QUEEN’S PARK – Marit Stiles, Leader of the Official Opposition NDP, released the following statement acknowledging Emancipation Month in Ontario:
“I am honoured to recognize the second annual Emancipation Month here in Ontario. This month is celebrated across Ontario thanks to a tri-party bill by Dr. Laura Mae Lindo, former MPP for Kitchener Centre and the Ontario NDP’s former Anti-Racism Critic.
In August 1834, African people were legally liberated from their enslavement across the Commonwealth, including on the land we now call Canada. Since 2022, Emancipation Month offers a dedicated period to commemorate this liberation and to reflect on Ontario’s own history surrounding slavery and the continued oppression of Black Ontarians today.
Despite emancipation taking place nearly 200 years ago, Black people across the province have yet to see their equality fully realized. To this day, they remain overrepresented in underpaid and overworked professions, especially the public care sector; and they experience disproportionate rates of homelessness, food insecurity, poverty, incarceration, and police violence.
This overrepresentation is not a mistake, but the result of policy decisions. Decisions that the Ford Conservatives continue to make.
Your Ontario NDP recognizes that emancipation is more than a word, a month, or even a single piece of legislation. It is hinged on policies that place equity at the centre.

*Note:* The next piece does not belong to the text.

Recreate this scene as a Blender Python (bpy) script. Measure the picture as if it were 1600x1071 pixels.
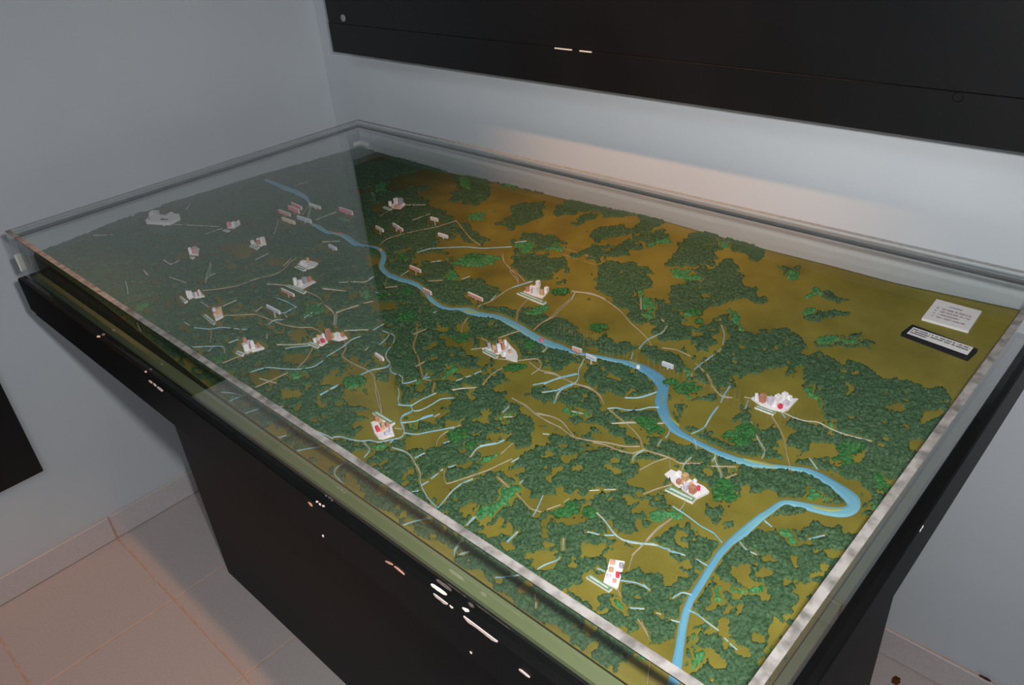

Policies that value people over profit, such as:
- investing in affordable housing and bringing in real rent control across Ontario,
- implementing new approaches to community safety that emphasize social services, crime reduction, and an end to the over policing of racialized people,
- respecting workers’ rights to fair pay and a collective agreement, particularly in fields such as personal support work, health care, and education where front-line labour is disproportionately carried out by racialized women,
- promoting racial equity in Ontario’s education system, and
- tearing down the unique barriers facing Black entrepreneurs and Black-owned small businesses.
Yet, even in the face of harmful, discriminatory policies – both direct and indirect – Black Ontarians continue to make great strides that make our province stronger.
From Black health care workers rising up in times of province-wide crisis, to Black workers and activists paving pathways for an intersectional labour movement, to the unparalleled contributions Black artists make to our province’s rich culture; Ontario is made better because of Black liberation.”